Sunday, December 6, 2009

The Montreal Massacre and a Noisy Minority. Taking a Look Back

The video above is a look back at the horrible day twenty years ago, when Marc Lépine went on a rampage in a Montreal university, killing 14 women and wounding another 13. It is still fresh in many minds, including my own.

My boss at the time had a daughter attending that school, and was having a great deal of difficulty trying to obtain information. Just before leaving Kingston for Montreal, she received a call that her child was OK, but it did not mean that she didn't grieve.

I came across an article that was written at the ten year anniversary of this horrific event. It also tracks the history of the gun registry and includes an interview with Wendy Cukier, then president of the Coalition for Gun Control.

At the time it was believed that Ms Cukier's work was done, but she still lived in fear of "...what a noisy minority can do to change things", so never gave up her diligence. Her fears have now been realized, because a "noisy minority", has done the unthinkable.

I wasn't surprised after reading this that Garry Breitkreuz led the charge by Reform to oppose new gun legislation, but the article also states "so does about half the New Democratic Party caucus." Why did I assume their views would be in favour of women? I guess that's why so many voted to scrap the registry. They never agreed with it in the first place.

Lépine Massacre Ten Years After
Macleans Magazine
December 6, 1999
By: ANTHONY WILSON-SMITH

The nightmares that haunted Heidi Rathjen for such a long time seem to have disappeared.

For years, she snapped awake at night, tormented by remembered sounds of screams, shouts and the popping of an assault rifle. Rathjen was reliving real life: on Dec. 6, 1989, she spent 45 minutes huddled in silent terror in a student lounge at the University of Montreal, while Marc Lépine, a 25-year-old semi-recluse with a hatred of women, roamed the halls, shooting at any female he saw. "Whenever we thought things had quieted down," Rathjen recalled later, "another round of bullets would shatter the silence, smashing our hopes."

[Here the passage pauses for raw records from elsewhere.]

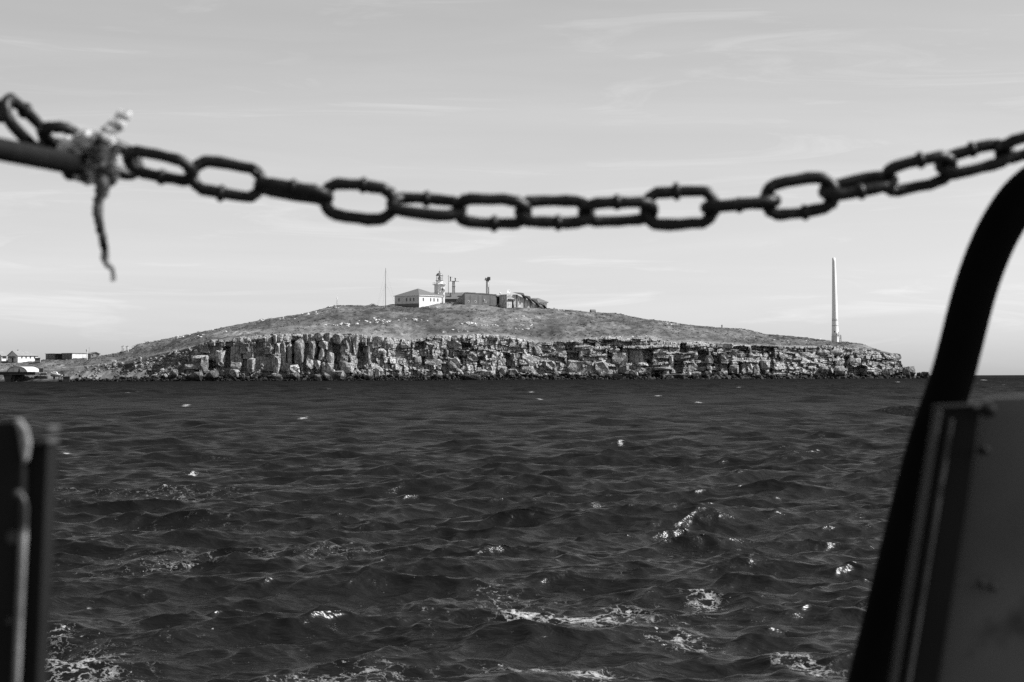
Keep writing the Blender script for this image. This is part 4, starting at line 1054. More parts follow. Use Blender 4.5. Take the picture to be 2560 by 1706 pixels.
MB().box(.1, w * 2.1, -.9, .9, h + .2, h + 1.9).build('radar_housing', M['darksteel'], o)
MB().box(-w * 2, -.1, -.6, .6, h + .2, h + 1.3).build('antenna_box', M['steel'], o)
MB().box(-w * 3.2, -w * 2, -.06, .06, h + .1, h + .25).build('crossarm', M['darksteel'], o)
MB().box(-w * 1.6, -w * .4, -.3, .3, h + 1.31, h + 1.7).build('radar_bar', M['white'], o)
MB().box(.2, w * 1.9, -.3, .3, h + 1.92, h + 2.2).build('radar_bar', M['white'], o)

def dish():
    Y = YC - 6; c = base_pt(1272, 736, Y); s = K * Y / YC
    o = empty('satellite_dish', c, R(35), 'white round satellite dish on the roof of the ruin', 'dish')
    MB().bar((0, .5, -2.0), (0, .5, 1.6), .12).build('mount', M['steel'], o)
    n = 20; r = 1.15; vs = []; fs = []
    for k in range(6):
        for q in range(n):
            a = 2 * math.pi * q / n; rr_ = r * k / 5; vs.append((rr_ * math.cos(a), .4 - .35 * (k / 5) ** 2 - 0.0, 1.6 + rr_ * math.sin(a)))
    for k in range(5):
        for q in range(n): fs.append((k * n + q, k * n + (q + 1) % n, (k + 1) * n + (q + 1) % n, (k + 1) * n + q))
    ob = MB().add(vs, fs).build('reflector', M['white'], o, True)
    sm = ob.modifiers.new('thick', 'SOLIDIFY'); sm.thickness = .06
    MB().bar((0, .1, 1.0), (0, -.9, 1.6), .04).build('feed_arm', M['steel'], o)
dish()

def mast(px, py0, py1, Y, r, label, guys=True, name='mast'):
    c = base_pt(px, py0, Y); s = K * Y / YC; h = (py0 - py1) * s
    o = empty(name, c, 0, label, 'mast')
    MB().tube([(0, 0, -1), (0, 0, h * .5), (.1, 0, h)], [r, r * .85, r * .6], 8).build('pole', M['darksteel'], o)
    if guys:
        for a in (20, 140, 260):
            for f in (.95, .6): MB().bar((0, 0, h * f), (math.cos(R(a)) * h * .33, math.sin(R(a)) * h * .33, -1.5), .022).build('guy_wire', M['steel'], o)
    MB().lathe([(r * 1.6, h * .5), (r * 1.6, h * .5 + .15)], 8).build('collar', M['darksteel'], o)
    return o
mast(964, 767, 668, YC - 16, .17, 'tall thin guyed mast left of the white house')
mast(1121, 732, 687, YC + 2, .16, 'plain grey pole right of the lighthouse lantern', False, 'pole')

def beacon():
    c = ground_at(844, 1.0); o = empty('tripod_beacon', c, 0, 'small pale tripod beacon on the stony knoll left of the mast', 'beacon')
    h = 4.6
    for a in (30, 150, 270): MB().bar((math.cos(R(a)) * .7, math.sin(R(a)) * .7, -.3), (.0, 0, h * .8), .1).build('leg', M['white'], o)
    MB().lathe([(.25, h * .78), (.3, h * .92), (.1, h), (.04, h * 1.35)], 8).build('lantern', M['white'], o)
beacon()

def bunker():
    c = ground_at(1482, 1.0); o = empty('round_tank', c, R(20), 'dark round-topped tank lying on the skyline right of the buildings', 'tank')
    n = 14; prof = [(math.cos(math.pi * k / n) * 1.2, math.sin(math.pi * k / n) * 1.25 + .3) for k in range(n + 1)]
    pts = [(-1.6, -x, z) for x, z in prof] + [(-1.6, 1.2, -.6), (-1.6, -1.2, -.6)]
    MB().prism(pts, (3.0, 0, 0)).build('shell', M['plinth'], o)
    MB().prism([(1.41, p[1] * .92, p[2] * .92 + .05) for p in pts], (.06, 0, 0)).build('end_cap', M['concrete'], o)
bunker()
def small_post():
    c = ground_at(1806, 1.0); o = empty('marker_post', c, 0, 'lone dark marker post on the right-hand skyline', 'post')
    MB().box(-.28, .28, -.28, .28, -.4, 1.3).build('shaft', M['darksteel'], o, bevel=.04); MB().box(-.36, .36, -.36, .36, 1.3, 1.6).build('cap', M['darksteel'], o)
small_post()

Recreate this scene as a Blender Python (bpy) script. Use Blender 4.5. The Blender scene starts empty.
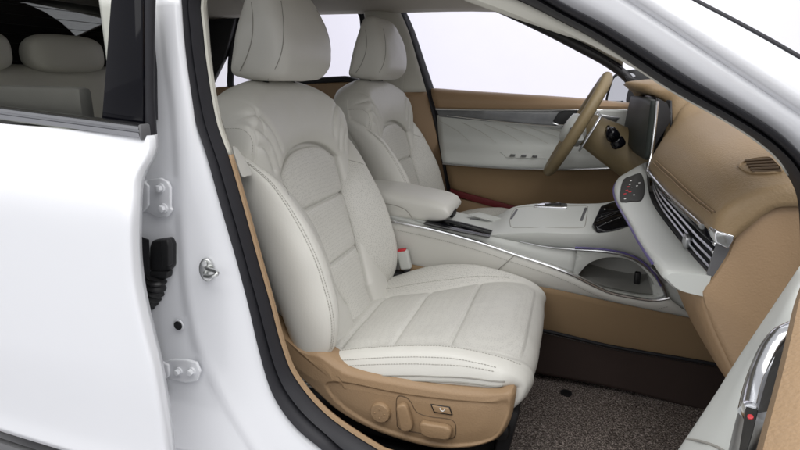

By the time Lépine's rampage ended as he turned the gun on himself, he had killed 14 women and wounded another 13 people. Rathjen, then a 22-year-old engineering student at the university's Ecole polytechnique and now an anti-tobacco activist, considers herself "one of the lucky ones: the nightmares are a small thing next to keeping my life." ...

1 comment:

  1. My, how much things have changed. Now, in 2009, proponents of the long gun registry are the loud minority. Yet somehow we're suddenly supposed to bow to them.